There is a response to this, increasingly popular among Trump’s defenders: Collusion isn’t illegal. But that’s almost beside the point. Democracy is only possible if there is confidence in the process, and foreign intervention—potentially solicited by one campaign—is deeply damaging to that confidence. It threatens the legitimacy of the entire enterprise. For our system of government, the question of Russian interference—and the extent of Trump’s awareness and involvement—is existential.

But that fact, and the steady stream of damning revelations, has not kept GOP lawmakers from giving Trump and his team the benefit of the doubt. Utah Sen. Orrin Hatch called the Donald Trump Jr. story “overblown,” praising the 39-year-old as a “very bright young man, a very nice young man.” North Carolina Sen. Thom Tillis called the Trump Jr. emails a “distraction.” House Speaker Paul Ryan has been subdued, declaring it “absolutely unacceptable that Russia” has “meddled in our elections” but also refusing to say if he would have accepted a similar meeting with Russian intermediaries. McConnell punted, deferring to the Senate Intelligence Committee investigation when questioned on recent revelations.

And while other Republicans, like South Carolina Sen. Lindsey Graham, used harsher language when referring to Team Trump’s dalliances with Russia, there’s no indication that any Republicans have wavered in their overall support for the Trump administration. There have been no calls for an even deeper investigation, no sense from GOP lawmakers that this is an urgent affair. Republicans are playing a dangerous game: covering up a scandal, without knowing the full scope of the offense.
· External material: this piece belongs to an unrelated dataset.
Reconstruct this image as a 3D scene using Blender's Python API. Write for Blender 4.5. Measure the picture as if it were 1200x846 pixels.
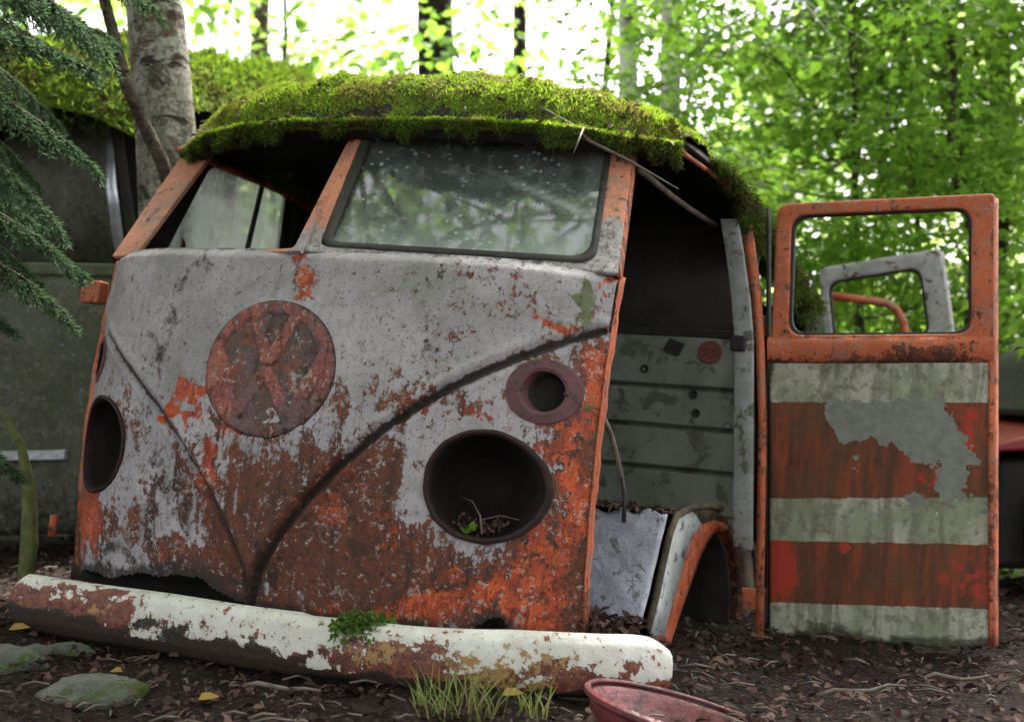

What if future revelations detail actual collusion between the Trump campaign and the Russian government? Though there is currently no proof, do Republicans really believe the chances are zero that this—or even worse possibilities—are true? What if strategic use of hacked information gave Trump a critical edge in the election? What if we learn that Russia actually influenced the results? Even if its actions didn’t determine the eventual outcome, the resulting doubts would still be real and potent. By allowing the collapse of trust, the Republican Party will have abetted a wholesale subversion of American democracy.

If nothing else, Republican behavior—the extent to which the party is still powering through a hyper-partisan agenda, even as evidence of something untoward mounts—is an implicit statement that foreign interference is an acceptable path to partisan gain. At the risk of cliché, it normalizes outside meddling in American democracy. And the 2016 election won’t even be the end of Russian interference in our elections. There is real potential for further, more damaging hacking aimed at often-obsolete local election infrastructure. Preventing this is of national concern and requires cooperation from both sides at all levels of government. It requires both parties to show a commitment to the ideals of American democracy.

Unfortunately, it’s not clear that both parties have that commitment. The GOP’s recent enthusiasm for voter ID laws (and the voter suppression they cause) has long since thrown that issue of commitment into question. But the institutional indifference to foreign intervention is something different. It signals a dangerously zero-sum attitude, where any price—including subversion from outside forces—is worth paying if it clears a path to partisan and ideological victory. Perhaps the worm will turn and Republicans will join Democrats in demanding real answers from President Trump and his associates. For now, at least, we have a Republican Party that values its success above the integrity of our system.